The world is filling with ever more kinds of media, in ever more contexts and formats. Glowing rectangles have become part of the scene; screens, large and small, appear everywhere. Physical locations are increasingly tagged and digitally augmented. Amid this flood, your attention practices matter more than ever. You might not be able to tune this world out. So it is worth remembering that underneath all these augmentations and data flows, fixed forms persist, and that to notice them can improve other sensibilities. In Ambient Commons, Malcolm McCullough explores the workings of attention through a rediscovery of surroundings.

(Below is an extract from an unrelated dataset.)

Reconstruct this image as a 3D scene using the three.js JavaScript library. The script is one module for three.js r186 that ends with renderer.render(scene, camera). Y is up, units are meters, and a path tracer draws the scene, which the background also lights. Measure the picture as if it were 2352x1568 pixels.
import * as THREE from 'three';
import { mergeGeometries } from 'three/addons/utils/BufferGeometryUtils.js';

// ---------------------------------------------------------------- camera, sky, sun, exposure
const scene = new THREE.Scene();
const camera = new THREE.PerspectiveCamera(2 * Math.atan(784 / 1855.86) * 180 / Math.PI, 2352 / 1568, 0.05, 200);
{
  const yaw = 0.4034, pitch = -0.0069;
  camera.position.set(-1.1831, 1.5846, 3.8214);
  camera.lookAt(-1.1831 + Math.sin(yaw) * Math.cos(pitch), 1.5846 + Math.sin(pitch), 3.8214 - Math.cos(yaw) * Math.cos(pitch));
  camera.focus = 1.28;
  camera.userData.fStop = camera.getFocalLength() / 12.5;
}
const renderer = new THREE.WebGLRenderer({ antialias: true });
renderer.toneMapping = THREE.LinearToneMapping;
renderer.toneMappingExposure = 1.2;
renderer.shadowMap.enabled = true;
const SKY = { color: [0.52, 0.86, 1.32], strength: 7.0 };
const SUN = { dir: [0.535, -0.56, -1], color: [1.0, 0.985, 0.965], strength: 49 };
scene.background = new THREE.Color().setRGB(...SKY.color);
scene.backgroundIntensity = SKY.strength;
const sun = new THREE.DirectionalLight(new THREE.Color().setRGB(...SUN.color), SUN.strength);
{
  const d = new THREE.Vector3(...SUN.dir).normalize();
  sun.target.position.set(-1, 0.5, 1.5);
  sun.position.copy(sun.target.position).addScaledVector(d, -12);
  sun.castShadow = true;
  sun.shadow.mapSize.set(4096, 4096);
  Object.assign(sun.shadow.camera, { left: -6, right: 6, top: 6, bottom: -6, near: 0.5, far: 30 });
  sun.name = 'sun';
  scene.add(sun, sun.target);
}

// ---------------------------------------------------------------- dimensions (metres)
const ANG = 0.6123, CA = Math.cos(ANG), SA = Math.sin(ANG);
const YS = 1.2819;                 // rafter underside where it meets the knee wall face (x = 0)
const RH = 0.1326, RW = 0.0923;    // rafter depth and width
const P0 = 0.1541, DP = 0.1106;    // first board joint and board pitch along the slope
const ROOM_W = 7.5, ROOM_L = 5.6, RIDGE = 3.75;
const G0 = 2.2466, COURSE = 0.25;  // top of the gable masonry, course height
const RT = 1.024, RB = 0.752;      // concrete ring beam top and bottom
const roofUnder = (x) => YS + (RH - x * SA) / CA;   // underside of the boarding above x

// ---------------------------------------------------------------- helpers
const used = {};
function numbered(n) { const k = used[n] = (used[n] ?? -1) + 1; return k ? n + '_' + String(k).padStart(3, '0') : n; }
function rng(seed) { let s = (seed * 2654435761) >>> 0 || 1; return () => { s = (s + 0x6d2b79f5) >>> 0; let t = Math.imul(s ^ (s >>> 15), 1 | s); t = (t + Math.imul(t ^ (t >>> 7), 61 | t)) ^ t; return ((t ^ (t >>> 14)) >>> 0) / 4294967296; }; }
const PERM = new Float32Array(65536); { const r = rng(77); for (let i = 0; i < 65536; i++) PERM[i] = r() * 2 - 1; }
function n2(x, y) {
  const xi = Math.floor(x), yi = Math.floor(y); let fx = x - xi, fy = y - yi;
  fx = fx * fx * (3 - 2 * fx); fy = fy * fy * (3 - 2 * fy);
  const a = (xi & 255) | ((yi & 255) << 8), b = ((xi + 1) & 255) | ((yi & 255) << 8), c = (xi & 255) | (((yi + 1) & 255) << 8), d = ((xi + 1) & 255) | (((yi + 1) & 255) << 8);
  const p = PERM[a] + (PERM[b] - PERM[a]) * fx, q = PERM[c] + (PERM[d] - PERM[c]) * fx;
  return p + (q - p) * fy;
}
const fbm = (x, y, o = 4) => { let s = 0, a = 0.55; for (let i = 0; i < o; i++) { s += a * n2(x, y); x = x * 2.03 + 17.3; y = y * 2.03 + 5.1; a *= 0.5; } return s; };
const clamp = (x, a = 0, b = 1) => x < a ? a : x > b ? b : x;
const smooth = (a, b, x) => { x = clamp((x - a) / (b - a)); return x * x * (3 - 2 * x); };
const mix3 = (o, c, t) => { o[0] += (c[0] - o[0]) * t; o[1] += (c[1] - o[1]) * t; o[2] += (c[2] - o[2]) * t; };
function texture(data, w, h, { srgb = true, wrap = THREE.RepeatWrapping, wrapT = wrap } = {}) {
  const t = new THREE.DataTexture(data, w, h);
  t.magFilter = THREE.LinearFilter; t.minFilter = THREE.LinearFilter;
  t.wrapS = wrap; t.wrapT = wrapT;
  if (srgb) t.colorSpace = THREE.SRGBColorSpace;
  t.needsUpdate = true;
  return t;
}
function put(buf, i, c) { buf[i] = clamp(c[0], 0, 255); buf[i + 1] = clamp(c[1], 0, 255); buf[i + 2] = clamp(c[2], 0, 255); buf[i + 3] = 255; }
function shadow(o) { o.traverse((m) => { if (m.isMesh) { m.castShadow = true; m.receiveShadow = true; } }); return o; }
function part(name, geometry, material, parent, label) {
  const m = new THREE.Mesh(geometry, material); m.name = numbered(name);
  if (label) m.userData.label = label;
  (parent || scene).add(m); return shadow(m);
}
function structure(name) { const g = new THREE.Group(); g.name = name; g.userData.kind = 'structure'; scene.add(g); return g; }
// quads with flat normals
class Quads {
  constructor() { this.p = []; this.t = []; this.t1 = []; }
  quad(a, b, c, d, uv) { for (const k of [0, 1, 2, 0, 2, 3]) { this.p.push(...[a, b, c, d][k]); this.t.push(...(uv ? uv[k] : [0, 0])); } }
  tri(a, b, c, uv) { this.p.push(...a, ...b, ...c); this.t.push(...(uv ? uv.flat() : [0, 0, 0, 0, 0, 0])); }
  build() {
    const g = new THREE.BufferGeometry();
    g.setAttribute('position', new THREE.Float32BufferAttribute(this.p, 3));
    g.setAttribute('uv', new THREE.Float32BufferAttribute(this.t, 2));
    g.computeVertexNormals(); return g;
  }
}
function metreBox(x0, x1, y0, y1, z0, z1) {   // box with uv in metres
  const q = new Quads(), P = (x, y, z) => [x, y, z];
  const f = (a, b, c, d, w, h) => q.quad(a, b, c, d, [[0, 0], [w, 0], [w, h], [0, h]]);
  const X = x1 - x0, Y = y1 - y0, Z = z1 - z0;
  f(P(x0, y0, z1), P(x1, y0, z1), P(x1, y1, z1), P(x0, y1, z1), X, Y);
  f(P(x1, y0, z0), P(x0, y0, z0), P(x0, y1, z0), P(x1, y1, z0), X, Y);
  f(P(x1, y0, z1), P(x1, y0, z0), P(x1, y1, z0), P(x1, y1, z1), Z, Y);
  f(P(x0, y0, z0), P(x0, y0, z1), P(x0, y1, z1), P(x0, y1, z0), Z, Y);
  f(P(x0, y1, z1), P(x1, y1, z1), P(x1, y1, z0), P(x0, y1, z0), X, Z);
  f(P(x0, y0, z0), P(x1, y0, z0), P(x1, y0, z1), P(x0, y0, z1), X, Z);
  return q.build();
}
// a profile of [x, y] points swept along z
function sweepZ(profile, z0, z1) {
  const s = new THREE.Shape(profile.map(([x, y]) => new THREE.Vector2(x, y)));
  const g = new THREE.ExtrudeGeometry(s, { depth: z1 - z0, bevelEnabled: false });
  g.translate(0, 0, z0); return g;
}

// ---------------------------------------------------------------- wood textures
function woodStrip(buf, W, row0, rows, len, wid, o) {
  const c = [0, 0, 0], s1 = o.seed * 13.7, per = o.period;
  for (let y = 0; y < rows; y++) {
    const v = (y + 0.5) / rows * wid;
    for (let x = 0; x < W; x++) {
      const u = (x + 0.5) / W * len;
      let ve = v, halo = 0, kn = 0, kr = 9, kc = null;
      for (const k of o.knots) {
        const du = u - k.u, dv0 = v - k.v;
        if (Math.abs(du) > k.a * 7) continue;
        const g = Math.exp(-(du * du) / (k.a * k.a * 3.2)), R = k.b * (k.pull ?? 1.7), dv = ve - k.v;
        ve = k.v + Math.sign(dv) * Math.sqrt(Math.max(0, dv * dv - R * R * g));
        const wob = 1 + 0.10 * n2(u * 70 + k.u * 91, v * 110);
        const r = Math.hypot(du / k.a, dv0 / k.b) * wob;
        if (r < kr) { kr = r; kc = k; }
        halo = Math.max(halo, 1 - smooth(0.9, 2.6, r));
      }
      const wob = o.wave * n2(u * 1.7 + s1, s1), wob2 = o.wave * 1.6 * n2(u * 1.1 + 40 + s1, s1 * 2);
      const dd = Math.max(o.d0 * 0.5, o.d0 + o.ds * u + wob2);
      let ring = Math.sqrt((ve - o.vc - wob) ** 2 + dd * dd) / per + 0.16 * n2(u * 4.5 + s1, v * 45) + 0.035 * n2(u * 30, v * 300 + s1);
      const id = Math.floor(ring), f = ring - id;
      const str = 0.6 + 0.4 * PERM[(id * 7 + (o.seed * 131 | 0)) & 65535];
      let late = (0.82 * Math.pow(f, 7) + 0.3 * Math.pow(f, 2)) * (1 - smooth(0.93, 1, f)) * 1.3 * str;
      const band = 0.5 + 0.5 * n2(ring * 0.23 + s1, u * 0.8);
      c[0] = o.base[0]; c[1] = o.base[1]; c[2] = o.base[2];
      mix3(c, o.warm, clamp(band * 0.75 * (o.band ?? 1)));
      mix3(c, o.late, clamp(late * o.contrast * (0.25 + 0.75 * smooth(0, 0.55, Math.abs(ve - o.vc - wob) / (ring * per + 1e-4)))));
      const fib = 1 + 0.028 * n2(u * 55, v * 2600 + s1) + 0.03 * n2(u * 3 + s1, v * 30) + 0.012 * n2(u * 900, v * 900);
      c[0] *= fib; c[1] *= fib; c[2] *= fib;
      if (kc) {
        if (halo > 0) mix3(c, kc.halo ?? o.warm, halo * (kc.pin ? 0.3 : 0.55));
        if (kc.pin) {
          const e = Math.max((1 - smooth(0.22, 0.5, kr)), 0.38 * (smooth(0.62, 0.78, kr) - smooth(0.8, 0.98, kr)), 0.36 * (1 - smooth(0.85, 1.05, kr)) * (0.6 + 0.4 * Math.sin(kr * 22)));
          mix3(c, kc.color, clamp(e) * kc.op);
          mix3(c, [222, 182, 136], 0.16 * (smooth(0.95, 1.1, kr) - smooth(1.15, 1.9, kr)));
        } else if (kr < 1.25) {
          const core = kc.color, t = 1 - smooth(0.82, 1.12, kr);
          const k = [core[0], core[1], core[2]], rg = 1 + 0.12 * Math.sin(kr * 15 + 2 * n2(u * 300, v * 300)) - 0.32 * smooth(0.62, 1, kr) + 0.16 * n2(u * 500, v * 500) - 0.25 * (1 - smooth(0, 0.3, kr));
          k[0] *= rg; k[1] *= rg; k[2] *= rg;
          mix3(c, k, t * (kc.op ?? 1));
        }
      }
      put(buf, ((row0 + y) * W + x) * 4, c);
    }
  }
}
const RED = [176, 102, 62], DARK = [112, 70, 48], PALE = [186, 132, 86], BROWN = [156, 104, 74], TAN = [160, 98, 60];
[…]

McCullough describes what he calls the Ambient: an increasing tendency to perceive information superabundance whole, where individual signals matter less and at least some mediation assumes inhabitable form. He explores how the fixed forms of architecture and the city play a cognitive role in the flow of ambient information. As a persistently inhabited world, can the Ambient be understood as a shared cultural resource, to be socially curated, voluntarily limited, and self-governed as if a commons? Ambient Commons invites you to look past current obsessions with smart phones to rethink attention itself, to care for more situated, often inescapable forms of information.
About the Author
Malcolm McCullough is Professor of Architecture at Taubman College, the University of Michigan. He is the author of Abstracting Craft: The Practiced Digital Hand and Digital Ground: Architecture, Pervasive Computing, and Environmental Knowing, both published by the MIT Press.